Another thing to note is that if you find a sequence T that has the same
effect on all initial states as a shorter sequence S, there's no point
looking at any sequence U beginning with T:  U could be changed to an
equivalent but shorter sequence by replacing its start with S.  You can find
such equivalent pairs by thinking, but it's easier to write a program to
find them.  For example, the sequence P2P2P2 has the same effect on all
initial states as P2 by itself, so there's no point looking at any sequence
starting with P2P2P2.

A different approach is to start at the other end, looking at the final
states (all off and all on), and working backward to deduce how you could
get there.

A third approach is to burn the candle at both ends, moving forward from the
initial states and backward from the final states, a bit of each at a time,
until they meet in the middle.  This can get pretty complicated, though!

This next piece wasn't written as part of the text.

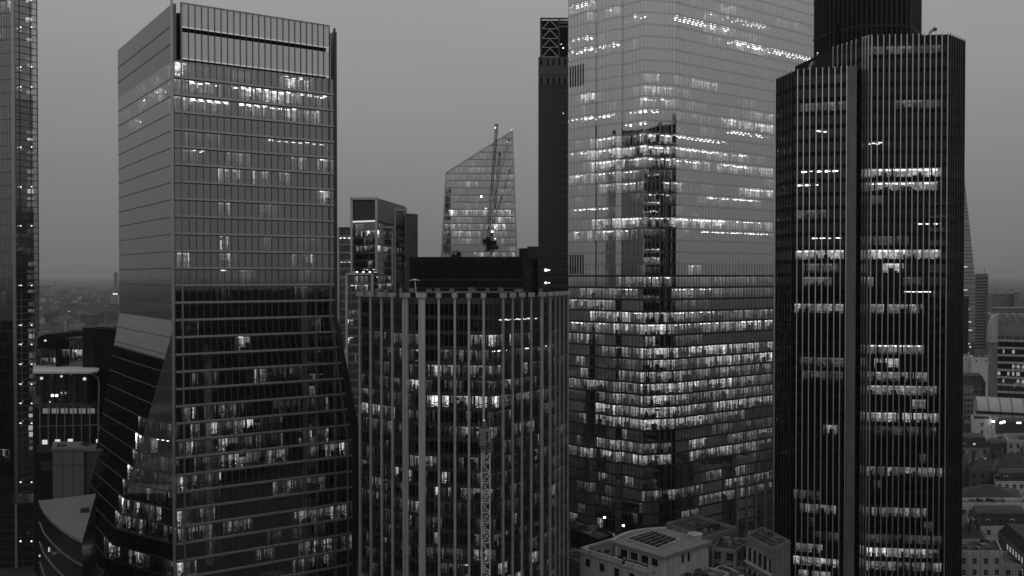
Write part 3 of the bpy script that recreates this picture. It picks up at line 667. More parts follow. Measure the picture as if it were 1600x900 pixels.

One thing all approaches need is a good way to represent the possible
states.  For example, assign a different power of 2 to each switch location:

   1 2
   4 8

Then the integers in 0 through 15 represent all 16 possible switch states,
where, for example, 9=1+8 represents the state where the just the switches
on the main diagonal are on, and 15 represents the state where all switches
are on.  This is particularly convenient because "flipping a swtich"
corresponds to doing an exclusive-or of the integer representing the state
with the power of 2 representing the switch to be flipped.  For example, the
effect of D2 is to xor the state with 1+8=9 or with 2+4=6.  So the possible
effects of D2 on the state 3 (= 1+2 = top two switches on) are

>>> 3 ^ 9
10          # = 2+8 = right column of switches on
>>> 3 ^ 6
5           # = 1+4 = left column of switches on
>>>

Putting this all together in a program isn't an easy task -- unless you've
done things "like it" a dozen times before.